[BEGIN]

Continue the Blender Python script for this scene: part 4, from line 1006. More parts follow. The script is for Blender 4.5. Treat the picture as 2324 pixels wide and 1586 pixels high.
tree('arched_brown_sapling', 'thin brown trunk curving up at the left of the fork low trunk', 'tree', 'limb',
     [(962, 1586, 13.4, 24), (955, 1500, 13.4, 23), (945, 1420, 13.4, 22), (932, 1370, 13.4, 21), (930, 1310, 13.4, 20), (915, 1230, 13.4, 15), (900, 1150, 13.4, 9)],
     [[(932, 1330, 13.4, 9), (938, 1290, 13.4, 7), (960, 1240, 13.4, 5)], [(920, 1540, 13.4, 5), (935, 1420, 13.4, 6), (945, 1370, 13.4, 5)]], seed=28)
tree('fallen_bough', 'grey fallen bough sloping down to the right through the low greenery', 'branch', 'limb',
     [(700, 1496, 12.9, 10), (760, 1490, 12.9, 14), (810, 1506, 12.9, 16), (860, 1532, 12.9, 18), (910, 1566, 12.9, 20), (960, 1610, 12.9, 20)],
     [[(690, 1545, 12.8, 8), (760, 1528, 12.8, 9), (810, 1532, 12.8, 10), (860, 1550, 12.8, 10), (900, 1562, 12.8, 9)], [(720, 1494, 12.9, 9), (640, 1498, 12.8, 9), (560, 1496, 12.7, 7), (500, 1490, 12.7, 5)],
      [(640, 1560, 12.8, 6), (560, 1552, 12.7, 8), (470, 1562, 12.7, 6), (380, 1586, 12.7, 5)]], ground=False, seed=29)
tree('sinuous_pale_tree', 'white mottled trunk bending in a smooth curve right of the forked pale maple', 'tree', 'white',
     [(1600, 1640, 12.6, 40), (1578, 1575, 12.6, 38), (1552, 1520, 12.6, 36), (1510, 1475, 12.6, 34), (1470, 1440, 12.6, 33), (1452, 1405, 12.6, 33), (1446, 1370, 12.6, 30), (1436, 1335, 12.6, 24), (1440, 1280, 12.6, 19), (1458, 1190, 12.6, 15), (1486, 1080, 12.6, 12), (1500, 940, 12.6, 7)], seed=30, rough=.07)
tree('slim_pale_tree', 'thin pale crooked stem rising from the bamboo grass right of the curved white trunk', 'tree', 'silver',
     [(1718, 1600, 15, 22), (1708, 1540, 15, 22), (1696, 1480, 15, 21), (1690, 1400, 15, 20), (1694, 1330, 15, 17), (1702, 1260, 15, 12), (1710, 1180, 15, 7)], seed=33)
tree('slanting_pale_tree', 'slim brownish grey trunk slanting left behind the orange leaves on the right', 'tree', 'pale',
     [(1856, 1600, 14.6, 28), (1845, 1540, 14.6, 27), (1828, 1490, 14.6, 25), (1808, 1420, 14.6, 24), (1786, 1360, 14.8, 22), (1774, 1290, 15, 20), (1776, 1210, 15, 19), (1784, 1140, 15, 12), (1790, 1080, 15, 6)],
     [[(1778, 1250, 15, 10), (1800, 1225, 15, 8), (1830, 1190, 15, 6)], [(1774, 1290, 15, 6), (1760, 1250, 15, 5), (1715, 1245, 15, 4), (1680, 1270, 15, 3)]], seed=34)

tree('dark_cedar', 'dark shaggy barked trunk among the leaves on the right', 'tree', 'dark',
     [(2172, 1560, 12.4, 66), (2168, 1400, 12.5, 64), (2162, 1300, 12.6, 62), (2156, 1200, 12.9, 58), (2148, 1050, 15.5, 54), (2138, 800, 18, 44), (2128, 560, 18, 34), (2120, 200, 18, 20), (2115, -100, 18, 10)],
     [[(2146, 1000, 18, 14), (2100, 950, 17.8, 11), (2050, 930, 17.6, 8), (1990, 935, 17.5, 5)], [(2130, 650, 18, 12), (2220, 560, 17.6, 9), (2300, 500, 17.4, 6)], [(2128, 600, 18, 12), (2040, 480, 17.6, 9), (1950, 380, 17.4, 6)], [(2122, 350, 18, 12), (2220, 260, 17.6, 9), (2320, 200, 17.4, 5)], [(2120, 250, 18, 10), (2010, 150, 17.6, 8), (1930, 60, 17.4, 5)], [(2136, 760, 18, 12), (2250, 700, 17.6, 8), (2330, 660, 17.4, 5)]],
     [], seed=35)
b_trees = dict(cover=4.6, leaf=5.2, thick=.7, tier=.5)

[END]

WHAT TO DO:
Report only how many lines in the listing contain the string "from".

TASK OUTPUT:
2